» **Exercise brief**: Which lines hold the word "part"? Show each of them.

» **Items**:
• • • • •
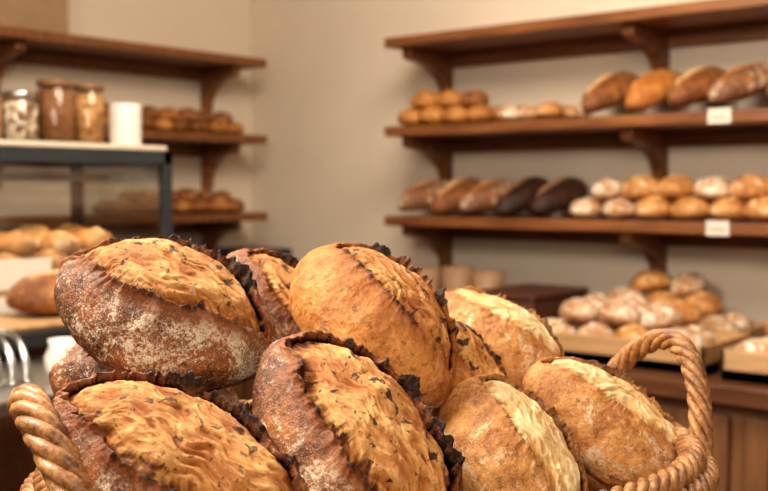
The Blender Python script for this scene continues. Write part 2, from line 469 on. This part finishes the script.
• • • • •
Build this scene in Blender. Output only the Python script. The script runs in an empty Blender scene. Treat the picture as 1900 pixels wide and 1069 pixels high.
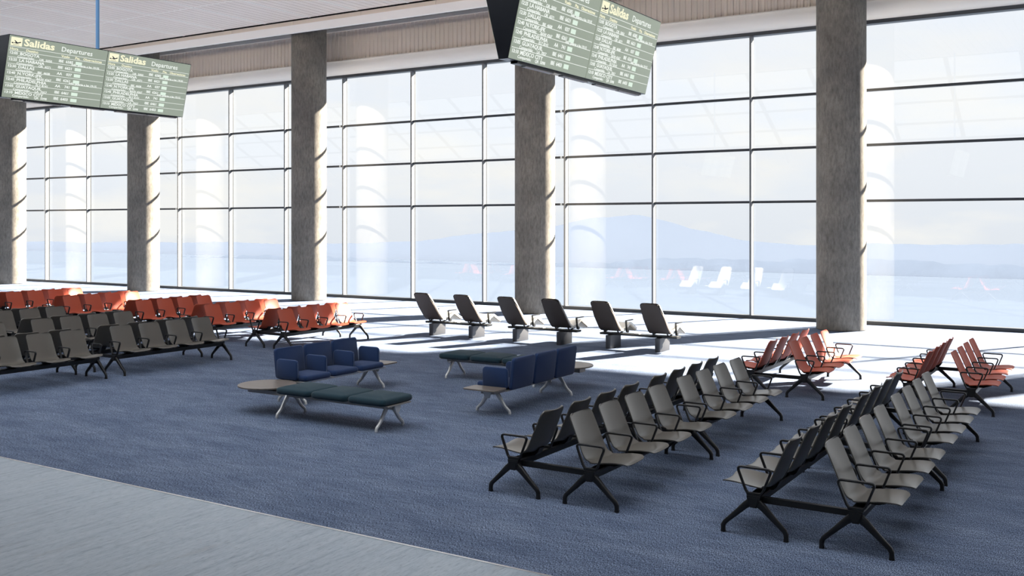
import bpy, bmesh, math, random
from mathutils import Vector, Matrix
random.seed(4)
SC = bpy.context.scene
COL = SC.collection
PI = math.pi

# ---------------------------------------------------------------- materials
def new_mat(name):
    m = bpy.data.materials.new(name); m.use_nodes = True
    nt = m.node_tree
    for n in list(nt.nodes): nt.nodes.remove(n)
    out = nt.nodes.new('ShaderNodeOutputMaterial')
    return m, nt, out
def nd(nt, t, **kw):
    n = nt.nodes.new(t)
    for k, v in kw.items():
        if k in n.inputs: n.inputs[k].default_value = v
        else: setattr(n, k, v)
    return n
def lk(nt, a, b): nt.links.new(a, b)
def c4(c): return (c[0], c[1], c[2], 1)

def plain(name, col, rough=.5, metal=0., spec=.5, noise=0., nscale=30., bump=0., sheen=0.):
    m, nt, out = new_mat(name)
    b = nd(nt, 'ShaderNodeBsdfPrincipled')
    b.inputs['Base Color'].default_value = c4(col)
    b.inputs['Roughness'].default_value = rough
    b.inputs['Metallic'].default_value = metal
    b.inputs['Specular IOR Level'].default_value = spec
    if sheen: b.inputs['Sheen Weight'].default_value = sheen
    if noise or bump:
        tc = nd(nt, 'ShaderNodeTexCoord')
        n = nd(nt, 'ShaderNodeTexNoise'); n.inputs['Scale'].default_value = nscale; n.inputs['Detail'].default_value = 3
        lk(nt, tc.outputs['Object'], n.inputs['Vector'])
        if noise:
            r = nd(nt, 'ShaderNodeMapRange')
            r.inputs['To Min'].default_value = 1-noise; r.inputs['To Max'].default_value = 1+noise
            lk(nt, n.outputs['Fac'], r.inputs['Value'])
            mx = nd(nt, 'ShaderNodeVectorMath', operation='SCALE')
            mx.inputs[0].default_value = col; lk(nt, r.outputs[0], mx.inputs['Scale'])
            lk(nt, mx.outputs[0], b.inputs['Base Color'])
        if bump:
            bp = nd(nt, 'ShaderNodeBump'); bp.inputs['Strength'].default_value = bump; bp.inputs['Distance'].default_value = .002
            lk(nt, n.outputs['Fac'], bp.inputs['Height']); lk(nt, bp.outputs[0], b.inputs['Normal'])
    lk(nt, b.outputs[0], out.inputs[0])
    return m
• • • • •
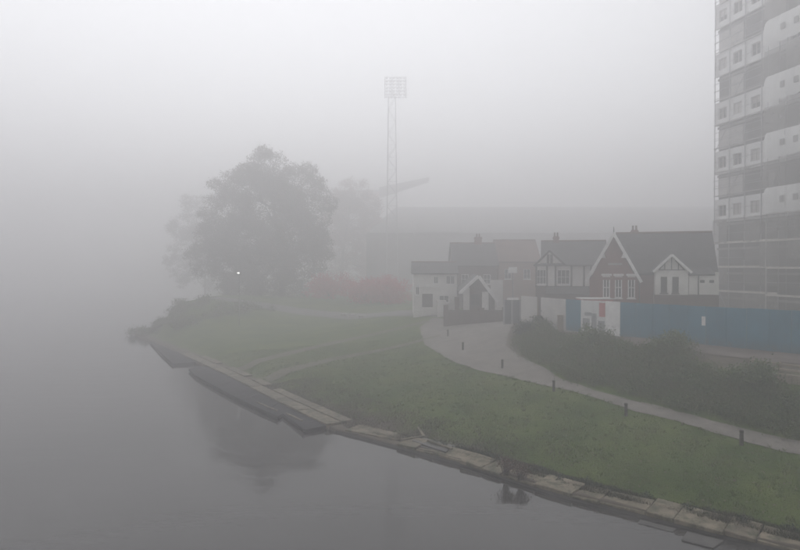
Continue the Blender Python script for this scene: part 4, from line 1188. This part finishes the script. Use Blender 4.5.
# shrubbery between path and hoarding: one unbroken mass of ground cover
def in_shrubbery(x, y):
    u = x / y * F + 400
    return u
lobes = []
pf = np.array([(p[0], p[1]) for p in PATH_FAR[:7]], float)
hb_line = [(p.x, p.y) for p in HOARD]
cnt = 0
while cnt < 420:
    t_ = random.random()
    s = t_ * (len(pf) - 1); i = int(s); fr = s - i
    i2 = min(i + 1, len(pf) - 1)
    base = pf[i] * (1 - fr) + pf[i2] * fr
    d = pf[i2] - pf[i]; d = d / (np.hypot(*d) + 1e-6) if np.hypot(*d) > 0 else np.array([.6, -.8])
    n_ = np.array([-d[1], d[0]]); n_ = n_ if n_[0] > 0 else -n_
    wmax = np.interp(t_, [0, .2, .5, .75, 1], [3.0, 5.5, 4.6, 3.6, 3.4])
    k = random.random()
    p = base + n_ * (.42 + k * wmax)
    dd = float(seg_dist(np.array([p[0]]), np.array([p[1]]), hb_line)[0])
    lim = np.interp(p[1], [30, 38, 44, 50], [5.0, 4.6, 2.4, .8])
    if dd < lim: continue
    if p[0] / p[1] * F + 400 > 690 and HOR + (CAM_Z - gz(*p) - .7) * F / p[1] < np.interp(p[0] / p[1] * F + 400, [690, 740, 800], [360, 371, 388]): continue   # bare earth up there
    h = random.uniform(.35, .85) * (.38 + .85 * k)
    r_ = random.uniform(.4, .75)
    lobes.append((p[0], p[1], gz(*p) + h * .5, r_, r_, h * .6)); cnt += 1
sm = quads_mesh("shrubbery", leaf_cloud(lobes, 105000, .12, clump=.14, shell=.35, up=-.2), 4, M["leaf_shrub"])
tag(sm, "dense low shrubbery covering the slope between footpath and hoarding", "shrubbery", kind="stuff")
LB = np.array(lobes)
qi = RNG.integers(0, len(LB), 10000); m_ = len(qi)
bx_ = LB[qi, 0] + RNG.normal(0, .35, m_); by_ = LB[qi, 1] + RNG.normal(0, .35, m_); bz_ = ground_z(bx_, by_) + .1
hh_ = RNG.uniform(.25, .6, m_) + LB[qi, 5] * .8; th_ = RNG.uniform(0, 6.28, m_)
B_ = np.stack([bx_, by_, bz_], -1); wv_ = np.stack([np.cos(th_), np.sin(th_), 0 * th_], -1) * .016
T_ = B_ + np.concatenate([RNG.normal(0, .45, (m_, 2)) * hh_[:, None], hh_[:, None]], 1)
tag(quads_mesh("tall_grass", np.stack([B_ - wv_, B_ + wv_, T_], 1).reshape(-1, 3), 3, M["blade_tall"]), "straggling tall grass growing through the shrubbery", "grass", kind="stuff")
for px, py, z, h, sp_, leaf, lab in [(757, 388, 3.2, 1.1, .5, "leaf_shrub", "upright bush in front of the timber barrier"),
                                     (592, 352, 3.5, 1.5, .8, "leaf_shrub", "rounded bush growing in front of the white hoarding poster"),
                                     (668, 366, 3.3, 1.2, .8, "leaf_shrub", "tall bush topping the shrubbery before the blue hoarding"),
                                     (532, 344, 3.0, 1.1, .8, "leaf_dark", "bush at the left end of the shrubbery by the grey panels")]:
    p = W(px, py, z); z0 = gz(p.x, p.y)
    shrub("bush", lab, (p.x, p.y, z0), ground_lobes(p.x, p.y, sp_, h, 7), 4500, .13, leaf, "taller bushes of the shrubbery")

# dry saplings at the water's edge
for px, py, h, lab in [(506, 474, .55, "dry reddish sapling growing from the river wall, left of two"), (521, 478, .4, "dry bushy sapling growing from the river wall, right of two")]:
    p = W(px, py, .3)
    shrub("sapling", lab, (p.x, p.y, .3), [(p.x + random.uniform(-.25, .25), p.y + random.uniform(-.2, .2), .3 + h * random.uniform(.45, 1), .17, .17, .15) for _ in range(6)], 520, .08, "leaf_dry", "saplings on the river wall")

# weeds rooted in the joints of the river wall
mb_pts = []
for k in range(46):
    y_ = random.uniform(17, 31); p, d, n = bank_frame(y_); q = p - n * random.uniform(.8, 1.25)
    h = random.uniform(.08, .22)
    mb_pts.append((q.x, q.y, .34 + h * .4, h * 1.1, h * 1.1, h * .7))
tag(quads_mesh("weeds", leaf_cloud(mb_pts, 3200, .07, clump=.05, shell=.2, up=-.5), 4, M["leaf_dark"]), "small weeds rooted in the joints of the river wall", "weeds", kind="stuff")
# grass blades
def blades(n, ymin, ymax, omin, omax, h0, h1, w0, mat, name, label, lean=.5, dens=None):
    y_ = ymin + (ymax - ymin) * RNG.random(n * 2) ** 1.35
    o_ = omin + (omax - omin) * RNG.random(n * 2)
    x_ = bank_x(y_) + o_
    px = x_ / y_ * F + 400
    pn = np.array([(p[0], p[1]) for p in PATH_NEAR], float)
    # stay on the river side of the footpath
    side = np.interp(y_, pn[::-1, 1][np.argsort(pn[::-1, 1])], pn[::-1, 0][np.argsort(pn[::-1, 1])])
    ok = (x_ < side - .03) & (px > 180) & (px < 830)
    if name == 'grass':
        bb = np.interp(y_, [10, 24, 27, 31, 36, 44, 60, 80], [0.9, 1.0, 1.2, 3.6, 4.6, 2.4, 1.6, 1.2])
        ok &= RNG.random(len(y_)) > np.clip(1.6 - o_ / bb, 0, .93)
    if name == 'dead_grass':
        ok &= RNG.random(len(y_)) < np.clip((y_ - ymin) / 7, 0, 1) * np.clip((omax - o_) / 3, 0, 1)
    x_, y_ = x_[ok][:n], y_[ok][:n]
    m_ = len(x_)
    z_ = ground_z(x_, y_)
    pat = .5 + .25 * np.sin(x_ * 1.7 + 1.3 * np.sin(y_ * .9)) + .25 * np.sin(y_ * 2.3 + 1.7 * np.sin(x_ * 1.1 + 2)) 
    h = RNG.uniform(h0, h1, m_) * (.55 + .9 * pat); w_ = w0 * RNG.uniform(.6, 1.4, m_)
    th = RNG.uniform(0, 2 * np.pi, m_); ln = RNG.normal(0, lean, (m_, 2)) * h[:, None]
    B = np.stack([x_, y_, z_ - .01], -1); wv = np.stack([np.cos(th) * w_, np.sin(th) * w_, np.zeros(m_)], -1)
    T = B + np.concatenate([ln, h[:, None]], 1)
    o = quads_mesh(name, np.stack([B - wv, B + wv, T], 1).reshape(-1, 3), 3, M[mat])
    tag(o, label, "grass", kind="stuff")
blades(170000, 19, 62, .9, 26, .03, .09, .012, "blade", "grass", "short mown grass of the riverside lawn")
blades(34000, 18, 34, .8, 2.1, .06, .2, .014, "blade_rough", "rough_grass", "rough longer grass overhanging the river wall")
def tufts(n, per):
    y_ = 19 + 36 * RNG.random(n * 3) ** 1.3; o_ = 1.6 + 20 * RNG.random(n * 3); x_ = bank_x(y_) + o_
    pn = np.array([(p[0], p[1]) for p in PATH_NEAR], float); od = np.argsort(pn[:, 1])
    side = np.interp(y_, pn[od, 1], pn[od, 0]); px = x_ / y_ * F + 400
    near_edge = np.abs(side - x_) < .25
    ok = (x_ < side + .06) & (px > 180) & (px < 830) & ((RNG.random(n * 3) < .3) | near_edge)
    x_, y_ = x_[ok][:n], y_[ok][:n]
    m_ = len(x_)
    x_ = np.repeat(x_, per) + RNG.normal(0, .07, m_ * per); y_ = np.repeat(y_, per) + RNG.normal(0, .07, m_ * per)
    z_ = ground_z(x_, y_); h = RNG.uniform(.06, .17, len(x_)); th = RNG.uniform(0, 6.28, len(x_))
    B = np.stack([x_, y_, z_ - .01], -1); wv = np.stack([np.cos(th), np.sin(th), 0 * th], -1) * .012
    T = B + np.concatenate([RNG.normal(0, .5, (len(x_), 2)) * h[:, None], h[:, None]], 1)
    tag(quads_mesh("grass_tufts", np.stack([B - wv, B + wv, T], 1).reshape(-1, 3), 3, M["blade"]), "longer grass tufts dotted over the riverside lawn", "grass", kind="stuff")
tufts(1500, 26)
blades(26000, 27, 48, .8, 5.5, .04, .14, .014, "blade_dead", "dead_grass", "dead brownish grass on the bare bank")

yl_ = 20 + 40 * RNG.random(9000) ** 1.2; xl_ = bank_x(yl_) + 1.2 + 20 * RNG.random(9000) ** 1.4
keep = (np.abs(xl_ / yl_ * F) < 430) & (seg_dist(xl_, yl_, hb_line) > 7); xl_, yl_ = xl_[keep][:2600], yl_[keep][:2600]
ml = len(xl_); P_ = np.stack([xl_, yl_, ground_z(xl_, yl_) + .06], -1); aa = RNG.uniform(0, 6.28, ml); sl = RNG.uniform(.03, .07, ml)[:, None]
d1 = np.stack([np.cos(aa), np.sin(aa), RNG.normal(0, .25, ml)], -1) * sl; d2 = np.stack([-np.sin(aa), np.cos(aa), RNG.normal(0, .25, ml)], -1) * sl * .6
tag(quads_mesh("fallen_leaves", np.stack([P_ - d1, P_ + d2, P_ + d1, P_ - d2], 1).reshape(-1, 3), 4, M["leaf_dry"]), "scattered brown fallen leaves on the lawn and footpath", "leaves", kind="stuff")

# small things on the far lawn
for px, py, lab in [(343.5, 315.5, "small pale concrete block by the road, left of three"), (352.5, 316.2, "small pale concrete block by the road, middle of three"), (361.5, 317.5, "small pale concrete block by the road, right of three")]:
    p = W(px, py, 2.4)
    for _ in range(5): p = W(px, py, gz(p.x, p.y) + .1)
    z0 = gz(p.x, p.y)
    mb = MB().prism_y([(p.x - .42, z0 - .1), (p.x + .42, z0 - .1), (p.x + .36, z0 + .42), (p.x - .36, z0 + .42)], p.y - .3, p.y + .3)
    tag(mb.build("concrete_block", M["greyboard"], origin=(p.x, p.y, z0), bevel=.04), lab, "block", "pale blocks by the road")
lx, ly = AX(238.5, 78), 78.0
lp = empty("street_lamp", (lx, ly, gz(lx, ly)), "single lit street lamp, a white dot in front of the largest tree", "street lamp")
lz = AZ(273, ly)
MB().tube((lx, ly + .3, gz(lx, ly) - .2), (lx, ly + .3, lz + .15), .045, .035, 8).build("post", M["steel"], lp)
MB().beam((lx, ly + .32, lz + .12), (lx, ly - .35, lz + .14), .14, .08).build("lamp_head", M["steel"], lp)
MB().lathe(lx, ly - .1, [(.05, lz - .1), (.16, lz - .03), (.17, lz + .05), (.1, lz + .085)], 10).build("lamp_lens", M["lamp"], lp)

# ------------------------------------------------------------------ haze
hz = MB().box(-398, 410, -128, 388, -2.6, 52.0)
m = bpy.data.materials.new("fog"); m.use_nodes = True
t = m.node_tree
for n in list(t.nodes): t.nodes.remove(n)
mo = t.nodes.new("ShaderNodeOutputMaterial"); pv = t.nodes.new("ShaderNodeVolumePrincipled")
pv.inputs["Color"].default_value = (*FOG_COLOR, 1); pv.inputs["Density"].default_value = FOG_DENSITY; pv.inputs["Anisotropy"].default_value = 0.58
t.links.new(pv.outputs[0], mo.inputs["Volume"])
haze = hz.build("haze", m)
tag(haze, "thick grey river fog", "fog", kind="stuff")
• • • • •
» **Finished task**:
The Blender Python script for this scene continues. Write part 2, from line 469 on. This part finishes the script.
Continue the Blender Python script for this scene: part 4, from line 1188. This part finishes the script. Use Blender 4.5.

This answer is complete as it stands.